5月28日(月)より、2018年の省エネ補助金(エネ合)の公募が始まります。公募開始に先立ち公募要領が出ていましたが、全部読むのは大変なので要点だけまとめてみました。

※長~い公募要領・詳細情報はこちら、SIIのホームページにあります。

エネルギー合理化補助金概要2018アウトライン

予算規模:190億円
公募期間:平成30年5月28日~7月3日 17時必着

「エネ合」としての予算は昨年より減少した模様です。公募期間はやっぱり1ヶ月しかないので、これからの準備(見積取得~申請資料作成)では申請まで持って行くのは難しいかもしれません。

Ⅰ:工場・事業場単位

昨年同様、設計費・設備費・工事費の1/4~1/3(条件付で1/2)の補助を受けられる制度。当事務所の顧客層では、CO2レーザー切断機⇒ファイバーレーザー切断機に更新する場合に申請の検討をされる企業が多い様です。

補助金上限額:15億円/年度
補助金下限額:100万円/年度

補助対象事業は以下のすべてを満たす事業であること
①投資回収年が5年以上の事業であること
投資回収年=補助対象経費[円]÷(計画省エネルギー量[kl/年]✕燃料評価単価[円/kl])

②エネルギー使用量が1,500kl以上の工場・事業場等と中小企業者に該当しない会社法上の会社は省エネ法に基づき作成した中長期計画等に記載されている事業であること

「中小企業者に該当しない会社法上の会社」=大企業も上限15億円で補助対象になり、大手が競合になってくる可能性も出てきました。

(ア)省エネルギー対策事業

省エネ設備への更新・改修等、計測・見えるか等の機能を備えたエネルギーマネジメントシステム(EMS)の新設により省エネを達成する事業
(下記①~③は増エネにならないこと)

【申請要件】
①計画省エネルギー率、1%以上
②計画省エネルギー量、1,000kl以上
③費用対策効果、200kl/千万円以上
④計画エネルギー消費原単位改善率、1%以上

ポイントは、個々の生産設備で原単位改善率を求めるのではなく、事業所全体の原単位改善率を求めること。複数の生産設備がある場合は、加重平均で事業所全体の改善率を求める必要があるようです。

(イ)ピーク電力対策事業

蓄電池・蓄熱システム・自家発電設備の新設等により、電気需要平準化時間帯(ピーク電力時間帯)の電力使用量を削減する事業

※ピーク電力時間帯:7/1~9/30及び12/1~3/31の8時~22時

【申請要件】
①計画ピーク対策降下率、5%以上
②計画ピーク対策降下量、190万kWh以上
③費用対策効果、80万kWh/千万円以上
④計画ピーク対削減単位改善率、1%以上

ピーク時間帯の電力量ベースで、上記のいずれかを満たせば申請可能。
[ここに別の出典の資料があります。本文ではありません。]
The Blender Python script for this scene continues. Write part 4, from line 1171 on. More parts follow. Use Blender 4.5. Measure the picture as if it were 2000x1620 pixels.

工場に大規模な蓄電池や自家発電設備等を設置する場合に該当しそうです。ただし、太陽光、風力、バイオマス等再生可能エネルギーを使った発電機は対象にならないようなので注意が必要です。

※(ウ)はエネマネ事業者向けなのでここでは割愛します

Ⅱ設備単位での省エネルギー設備導入事業

補助金上限額:3,000万円
補助金下限額:30万円

導入する補助対象設備は以下の要件をすべて満たすこと

  • 更新前後で使用用途が同じであること
  • 兼用設備、将来用設備又は予備設備等ではないこと
  • 中古品でないこと
  • エネルギー消費を抑制する目的と関係のない機能やオプション等を追加していない設備であること
  • その他法令に定められた安全上の基準等を満たしている設備であること

既存設備を一定以上の省エネ性の高い設備に更新する事業

【申請要件】
下記の設備でありSIIが定めた基準を満たしていること
・高効率照明 ・高効率空調 ・産業ヒートポンプ ・業務用給湯器 ・高性能ボイラ
・高効率コージェネレーション ・低炭素工業炉 ・変圧器 ・冷凍冷蔵設備 ・産業用モータ

申請要件にある設備の「設備費」のみが補助対象で、1/3が補助されます。補助金額は下がりますが、申請が「Ⅰ 工場・事業場単位」と比べて簡素化されているため、申請しやすくなっています。「LED照明」「エアコン」「ボイラー」「冷凍・冷蔵設備」等の更新を予定している企業は検討する価値ありです。


ということで、今年のエネ合の概要を見てきましたが、相変わらず申請のハードルは高そうです。省エネ計算も複雑ですので、協力体制が組める専門家を早めに見つけるのが得策です。申請予定の企業の皆さん、がんばってください!